China Is Poised to Seal the World’s Largest Free Trade Zone Accord with Asia

TOKYO, Nov. 6, 2020—If finalized over the coming weeks, it will become the world’s largest free trade area, bigger than the European Union commanding nearly 30 percent of the global economy, and China is likely to play a pivotal role in steering the zone’s policy and administration for challenging the United States and the rest of the world. The agreement is likely to force the United States to change the current bilateral trade policy and return to multilateralism.
Japanese trade minister Toshimitsu Motegi told a parliamentary session Nov. 6 morning that negotiations on the Regional Comprehensive Economic Partnership (RCEP) are in the final stage and agreement could be reached during an ASEAN leadership meeting hosted by Vietnam and scheduled on-line around Nov. 15.

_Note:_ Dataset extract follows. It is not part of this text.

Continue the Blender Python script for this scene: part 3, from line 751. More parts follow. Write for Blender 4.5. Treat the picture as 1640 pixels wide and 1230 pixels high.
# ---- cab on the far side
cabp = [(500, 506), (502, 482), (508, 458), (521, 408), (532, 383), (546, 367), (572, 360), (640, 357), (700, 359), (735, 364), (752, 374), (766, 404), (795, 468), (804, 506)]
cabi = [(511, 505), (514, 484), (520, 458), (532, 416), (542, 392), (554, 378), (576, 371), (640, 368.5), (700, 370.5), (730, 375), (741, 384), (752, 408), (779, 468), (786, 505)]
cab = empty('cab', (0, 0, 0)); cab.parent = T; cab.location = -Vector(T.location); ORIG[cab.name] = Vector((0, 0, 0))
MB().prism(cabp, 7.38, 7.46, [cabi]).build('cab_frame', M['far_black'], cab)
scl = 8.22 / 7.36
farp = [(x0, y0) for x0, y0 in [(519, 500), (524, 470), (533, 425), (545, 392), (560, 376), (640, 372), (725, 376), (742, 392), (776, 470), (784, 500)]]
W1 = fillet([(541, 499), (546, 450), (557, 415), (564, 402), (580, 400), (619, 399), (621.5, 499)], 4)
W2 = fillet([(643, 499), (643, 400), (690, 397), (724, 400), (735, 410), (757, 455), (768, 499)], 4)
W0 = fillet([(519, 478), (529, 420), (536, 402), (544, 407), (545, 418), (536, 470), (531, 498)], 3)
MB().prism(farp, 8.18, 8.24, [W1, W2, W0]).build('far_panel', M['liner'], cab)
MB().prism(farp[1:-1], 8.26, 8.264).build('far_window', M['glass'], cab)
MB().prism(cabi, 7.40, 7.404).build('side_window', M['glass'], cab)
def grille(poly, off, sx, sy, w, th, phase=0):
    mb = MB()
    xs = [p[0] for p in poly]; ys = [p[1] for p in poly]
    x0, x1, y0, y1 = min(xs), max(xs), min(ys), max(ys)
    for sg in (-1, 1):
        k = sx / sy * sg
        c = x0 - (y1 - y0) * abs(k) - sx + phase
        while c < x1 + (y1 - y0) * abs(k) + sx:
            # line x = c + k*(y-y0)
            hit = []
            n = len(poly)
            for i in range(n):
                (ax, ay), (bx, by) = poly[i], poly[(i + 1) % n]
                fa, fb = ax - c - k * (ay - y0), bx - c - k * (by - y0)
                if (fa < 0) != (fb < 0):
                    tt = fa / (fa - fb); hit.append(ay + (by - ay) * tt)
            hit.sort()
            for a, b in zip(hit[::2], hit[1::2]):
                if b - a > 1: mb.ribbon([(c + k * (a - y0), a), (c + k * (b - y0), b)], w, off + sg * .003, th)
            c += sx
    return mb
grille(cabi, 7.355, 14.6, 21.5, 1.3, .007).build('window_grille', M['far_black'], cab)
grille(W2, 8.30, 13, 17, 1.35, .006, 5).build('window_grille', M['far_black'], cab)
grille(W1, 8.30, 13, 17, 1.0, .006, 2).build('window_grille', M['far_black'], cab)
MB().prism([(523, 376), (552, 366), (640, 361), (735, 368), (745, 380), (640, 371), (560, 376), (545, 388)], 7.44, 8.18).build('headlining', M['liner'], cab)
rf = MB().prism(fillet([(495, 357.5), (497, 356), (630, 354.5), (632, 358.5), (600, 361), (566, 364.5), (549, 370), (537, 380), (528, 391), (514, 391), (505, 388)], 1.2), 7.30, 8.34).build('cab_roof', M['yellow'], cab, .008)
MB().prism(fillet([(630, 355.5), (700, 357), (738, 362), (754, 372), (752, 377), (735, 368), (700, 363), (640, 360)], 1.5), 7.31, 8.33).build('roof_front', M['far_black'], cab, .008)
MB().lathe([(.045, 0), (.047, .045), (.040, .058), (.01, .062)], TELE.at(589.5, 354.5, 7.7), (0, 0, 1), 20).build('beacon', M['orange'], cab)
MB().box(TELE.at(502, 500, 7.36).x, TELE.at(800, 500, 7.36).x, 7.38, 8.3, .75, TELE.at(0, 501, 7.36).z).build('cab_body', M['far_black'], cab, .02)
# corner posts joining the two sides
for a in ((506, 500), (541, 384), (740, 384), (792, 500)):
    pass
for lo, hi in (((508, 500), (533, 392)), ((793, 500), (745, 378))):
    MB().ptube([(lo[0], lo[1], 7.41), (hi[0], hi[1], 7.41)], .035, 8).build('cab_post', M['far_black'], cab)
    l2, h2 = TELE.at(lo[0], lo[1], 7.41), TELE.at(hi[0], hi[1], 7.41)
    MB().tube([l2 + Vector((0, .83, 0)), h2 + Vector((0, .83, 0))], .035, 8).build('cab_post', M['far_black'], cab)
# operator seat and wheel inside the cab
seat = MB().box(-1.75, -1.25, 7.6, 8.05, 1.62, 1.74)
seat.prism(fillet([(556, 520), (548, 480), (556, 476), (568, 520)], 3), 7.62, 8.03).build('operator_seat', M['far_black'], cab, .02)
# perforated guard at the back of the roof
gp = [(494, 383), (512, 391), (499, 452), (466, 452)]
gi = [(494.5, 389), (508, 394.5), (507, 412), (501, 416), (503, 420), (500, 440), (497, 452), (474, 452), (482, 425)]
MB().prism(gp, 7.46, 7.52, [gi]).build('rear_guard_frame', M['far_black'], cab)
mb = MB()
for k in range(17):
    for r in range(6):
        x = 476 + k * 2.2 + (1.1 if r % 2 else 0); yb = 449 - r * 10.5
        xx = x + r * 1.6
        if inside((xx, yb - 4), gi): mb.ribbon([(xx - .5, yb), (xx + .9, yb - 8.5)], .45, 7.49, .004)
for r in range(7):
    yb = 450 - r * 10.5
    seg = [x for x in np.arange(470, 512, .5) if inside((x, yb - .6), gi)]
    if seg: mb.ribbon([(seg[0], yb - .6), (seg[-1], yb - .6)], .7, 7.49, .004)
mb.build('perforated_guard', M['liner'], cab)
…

If agreed at that time, signing may take place over the next few months and the zone would commence working in two years or so enabling members’ free or low-tariff transactions of goods, services and intellectual properties.
RCEP was incubated in 2012 with Japan’s initiative in framework-building and negotiations for the 16 member countries spanned over the broad Asian region. The participating countries are: Japan, China, South Korea, India, Australia, New Zealand, and ten Association of Southeast Asian Nations (ASEAN) countries (Brunei, Cambodia, Indonesia, Laos, Malaysia, Myanmar, the Philippines, Singapore, Thailand, Vietnam). Combined, they represent approximately 40 percent of the world economy and more than half of the global population.
Over the intervening years, the lead role has shifted to China from Japan in tandem with Beijing’s rapid economic growth and its growing influence over the Asian region and the world. To deflect China’s influence, Japan hastened the signing and entering into force in December 2018 a smaller regional FTA zone called the Trans-Pacific Partnership (TPP) 11 that groups Japan, Vietnam, Brunei, Malaysia, Singapore, Australia, New Zealand, Canada, Mexico, Peru and Chile. The TPP-11 represents 12 percent of the global economy.
RCEP will embrace the TPP-11 members if/when signed and entered into force, making it a larger economic zone than the EU’s 22 percent.
Japan, which is wedged between its multilateralism and Trump’s bilateralism, is pressured by China to promptly seal the RCEP agreement, or else Beijing would proceed with other RCEP members with the Chinese multilateralism helm, which Tokyo clearly does not want.
It’s the reason why Japan wants to seal the agreement as soon as possible, sources said. Just how hasty the Japanese are to do so is illustrated by the fact that Tokyo is going ahead despite the absence of India, which had been participating in RCEP negotiations over the past years, won’t take part in the agreement objecting to China’s rising influence on RCEP negotiation terms. So, the upcoming agreement would carry language that door is open for India to join, sources said. At the Shanghai International Import Expo, Chinese president X Jinping reiterated that Beijing is resolved to pursue multilateral trade with the world is ready to sign ‘high-standard’ FTAs, according to Xinhua News Agency.